Although the new lottery system is as much a game of chance and dice as the earlier version, it seems more sophisticated. According to media reports, there are considerable differences. In the earlier regime, the H-1B applicants were granted visas based on random selection through a computerised lottery. The names were lumped together, and a simple lottery would decide the winners. Since there was an annual quota (65,000 + 20,000), large firms would flood the system with applications, and enhance their chances of getting visas. Imagine a firm filing 1,000 applications for 100 visas, and others filing a mere 100. The former has a greater chance to grab the visas. Add to this the scenario where of the 1,000 applications, 950 are of those with 1-3 years of experience, and who earned low salaries. This hiked the entry chances for low-experienced, lower-paid workers. Of course, this eliminated the opportunities for young American tech employees, who lost out largely because they cost more.
In the new sophisticated version, the lottery will be graded, and linked to the applicants’ salaries. Candidates will be divided into four tiers, with Tier IV comprising those in the highest salary bracket, followed by Tier III, II, and I. The name of the Tier IV candidate will be put into the lottery system four times, three times for Tier III, two for Tier II, and one for Tier I. In simple terms, if there are 100 candidates each from each tier, the new lottery will not have 400 names as earlier, but 1,000 (400 from Tier IV, 300 from Tier III, 200 from Tier II, and 100 from Tier I. Of course, there will be multiple names. In this scenario, the higher-paid candidates have better odds to win the lottery, and the chances reduce in a graded manner as one comes down the salary ladder. It is about probabilities.
Under the old system, each candidate under the four salary tiers, whose name was entered only once in the lottery, had a selection odds of nearly 30 per cent. If there were more applicants from the lower-salary category, their chances shot up. “The National Foundation for American Policy, which had analysed the draft rules, had stated that under the new mechanism, the probability of selecting an individual at Level IV (Tier IV) … would increase by 107 per cent but fall by 48 per cent for individuals at Level I (Tier I). Effectively, the rules would tilt opportunities heavily towards mid-career professionals, or those in senior roles, while creating a barrier for entry-level professionals, including the bulk of recent international graduates from US universities,” explains a media report. A probabilistic tweak in the lottery system fixes the odds in favour of highly-paid employees.
Of course, the new system underestimates the skills of the visa gamblers, punters, and fixers. The game can still be fixed by numbers. If, as the US policy-makers allege, large firms gamed the earlier lottery through an informal cartel by hiking the number of applications, they can do the same. Instead of the number of applications, they will focus on the numbers related to the applications under each level or tier. Less or minimal applications under Tier IV, and huge numbers under Tier I. In this case, they will ensure that all the Tier IV candidates get the visas, but comprise a mere 10-15 per cent of the total.

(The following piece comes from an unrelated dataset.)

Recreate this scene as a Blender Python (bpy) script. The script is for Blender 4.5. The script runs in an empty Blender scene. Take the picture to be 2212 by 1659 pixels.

The bulk, or say, 50-60 per cent may go to the lowly-paid candidates. There will be a slight change in the percentages of juniors and seniors who will fly to America. Indians and Chinese will still ‘steal’ most of the junior jobs.
The trick in both the lotteries is to beat the odds. Just because one changes them does not imply that they cannot be gamed. The strategy and tactics will change. The firms will decide how to grade their application numbers to ensure 100 per cent odds for a select few senior employees, and increase the odds for the entry of junior workers. Experience has shown that when casinos rejig games to reduce odds for outsiders, and increase them for the ‘House,’ smart punters, gamblers, and fixers invariably find new solutions. In effect, the ’House’ is always a few steps behind. The White House may find itself in a similar situation within a few months, or in March 2026.